KRILL
Vasili Ivanovich
resident of Borislav
Lviv Oblast
Ukraine

Vasili Ivanovich Krill, born November 8, 1920. His wife is the former Maria Gregorjevna Rock. They were both born in the village of Follush, Yaslo district, in Poland.


We were forced to leave Poland in 1945. The second world war was not yet over. This was the spring of 1945. Some people that called themselves "special delegates" came to Follush and tried to persuade us to leave. They said that the Poles had been chased out of Ukraine into Poland, that we had to give them our houses and then go the Ukraine and take over the homes that the Poles had left when they moved out.

The people didn't want to go, but no one openly protested. They gave us the following week to get ready. They came with wagons and we loaded our stuff onto them and then they drove the villagers to the railroad station in Jaslo. We were allowed to take the cows, the horses and some food. At the railroad station they allotted us some boxcars for the animals and separate ones for the people.

They took us to the border town of Hiriv, there we had to transfer over to wide-gage Soviet railroad box cars which took us to the Voroshilovgradski region in Ukraine.

Out of our entire village there were only two families that were not resettled to Ukraine. Initially, they were doing forced labor on the German border to the west. After the end of the war they returned to their native village, but the Poles would not let them live there.

I knew those people. One of them told me that when he returned to Follush and was asleep in his bed at night, some Poles came to his house and stole his roof. He wasn't even given the right to protest! He was forced to move back to the Polish-German border.

They all cried, all the people that were being sent to Ukraine, no one wanted to go.

We left Follush on April 25, 1945, and we arrived at a railroad station in the Voroshilovgradski region on May 9, 1945.

There, people milked their cows in the street and eat whatever they had with them.

From the railroad station they sent us to a collective farm in the Rovenjki district. They put us into chicken coops to live. We worked on the collective farm, but the pay was very, very poor.

The year 1947 was a year of severe starvation in Eastern Ukraine, and the people wanted to return to Poland. Me and two of my friends decided to leave. We rode on the roofs of railroad cars from the Donbass area of Ukraine to Lviv in west Ukraine. From Lviv we went to Chirov and we wanted to cross the border, but they wouldn't let us. The border had already been close off. So we returned to Lviv, to the skneelov railroad station. There at the railroad station we were attacked by Russian soldiers and robbed. After that there wasn't much for us to do.
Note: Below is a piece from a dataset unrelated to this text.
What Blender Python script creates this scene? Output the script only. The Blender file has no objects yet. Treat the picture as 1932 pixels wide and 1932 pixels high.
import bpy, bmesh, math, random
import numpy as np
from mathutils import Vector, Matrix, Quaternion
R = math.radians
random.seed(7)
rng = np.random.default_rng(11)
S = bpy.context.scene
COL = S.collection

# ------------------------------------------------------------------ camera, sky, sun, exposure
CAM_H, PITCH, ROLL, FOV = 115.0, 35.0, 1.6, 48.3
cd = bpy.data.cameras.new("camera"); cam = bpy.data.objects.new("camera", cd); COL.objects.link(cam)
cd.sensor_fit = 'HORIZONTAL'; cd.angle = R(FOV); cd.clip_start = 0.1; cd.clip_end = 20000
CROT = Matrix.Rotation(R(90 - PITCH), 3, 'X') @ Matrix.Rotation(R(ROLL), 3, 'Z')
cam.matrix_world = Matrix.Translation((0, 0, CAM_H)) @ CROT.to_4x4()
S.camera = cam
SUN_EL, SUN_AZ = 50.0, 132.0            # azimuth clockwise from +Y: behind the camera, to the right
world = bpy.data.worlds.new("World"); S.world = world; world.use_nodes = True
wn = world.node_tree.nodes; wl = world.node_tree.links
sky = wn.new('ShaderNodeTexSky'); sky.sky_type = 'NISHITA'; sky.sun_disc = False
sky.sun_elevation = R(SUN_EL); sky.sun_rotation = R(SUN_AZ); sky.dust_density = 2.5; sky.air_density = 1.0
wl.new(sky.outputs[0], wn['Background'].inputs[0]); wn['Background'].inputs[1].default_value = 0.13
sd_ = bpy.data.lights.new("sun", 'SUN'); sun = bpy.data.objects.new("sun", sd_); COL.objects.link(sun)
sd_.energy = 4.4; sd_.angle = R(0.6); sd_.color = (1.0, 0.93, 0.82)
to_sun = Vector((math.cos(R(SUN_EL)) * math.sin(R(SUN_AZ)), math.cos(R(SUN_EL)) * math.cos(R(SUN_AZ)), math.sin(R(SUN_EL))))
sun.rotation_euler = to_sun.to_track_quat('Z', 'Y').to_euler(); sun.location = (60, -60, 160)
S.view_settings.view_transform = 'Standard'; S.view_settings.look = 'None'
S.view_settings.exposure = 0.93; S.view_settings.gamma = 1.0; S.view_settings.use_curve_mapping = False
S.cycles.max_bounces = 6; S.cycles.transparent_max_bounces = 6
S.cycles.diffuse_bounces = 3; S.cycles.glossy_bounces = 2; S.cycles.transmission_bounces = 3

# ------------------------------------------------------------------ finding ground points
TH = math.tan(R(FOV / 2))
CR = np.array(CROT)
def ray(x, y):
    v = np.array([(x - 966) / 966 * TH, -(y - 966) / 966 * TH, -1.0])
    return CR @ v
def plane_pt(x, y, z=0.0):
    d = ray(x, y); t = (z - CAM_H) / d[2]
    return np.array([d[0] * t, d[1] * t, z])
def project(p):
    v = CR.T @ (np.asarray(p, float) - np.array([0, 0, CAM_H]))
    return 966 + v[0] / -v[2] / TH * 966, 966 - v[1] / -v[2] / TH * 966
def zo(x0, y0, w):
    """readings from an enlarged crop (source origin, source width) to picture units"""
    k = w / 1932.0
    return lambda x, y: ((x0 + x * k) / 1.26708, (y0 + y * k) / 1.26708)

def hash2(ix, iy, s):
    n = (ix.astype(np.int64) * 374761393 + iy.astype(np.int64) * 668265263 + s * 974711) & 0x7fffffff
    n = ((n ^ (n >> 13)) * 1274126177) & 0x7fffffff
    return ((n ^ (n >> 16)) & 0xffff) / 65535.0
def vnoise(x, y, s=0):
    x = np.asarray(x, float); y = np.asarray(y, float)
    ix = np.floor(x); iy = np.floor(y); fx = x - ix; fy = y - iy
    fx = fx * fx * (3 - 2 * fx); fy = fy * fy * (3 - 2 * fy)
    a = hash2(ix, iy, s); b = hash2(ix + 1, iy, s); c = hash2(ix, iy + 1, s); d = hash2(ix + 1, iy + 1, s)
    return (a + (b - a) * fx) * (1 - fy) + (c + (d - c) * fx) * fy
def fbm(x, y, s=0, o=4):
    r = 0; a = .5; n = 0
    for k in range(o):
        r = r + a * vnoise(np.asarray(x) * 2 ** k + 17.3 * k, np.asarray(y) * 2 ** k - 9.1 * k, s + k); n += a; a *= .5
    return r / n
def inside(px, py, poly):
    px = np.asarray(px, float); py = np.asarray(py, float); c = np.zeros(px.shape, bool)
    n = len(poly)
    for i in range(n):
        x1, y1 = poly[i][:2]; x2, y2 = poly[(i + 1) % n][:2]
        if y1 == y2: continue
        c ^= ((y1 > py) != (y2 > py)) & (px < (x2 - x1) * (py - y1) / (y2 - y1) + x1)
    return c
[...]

We knew that some of the villagers from Follush had found their way to the Roodka Samborski area, so we went there, too.

We had no place to live and no jobs. A lot of my acquaintances went to the Odessa area to look for work.

But I had an aunt in Borislav and so I went there instead. In Borislav I got a good job building bridges.

After I found a place to live, my parents came to live with me in Borislav. Then I married Maria who had been living in Roodka and then came to Borislav, where we have been living to this present day.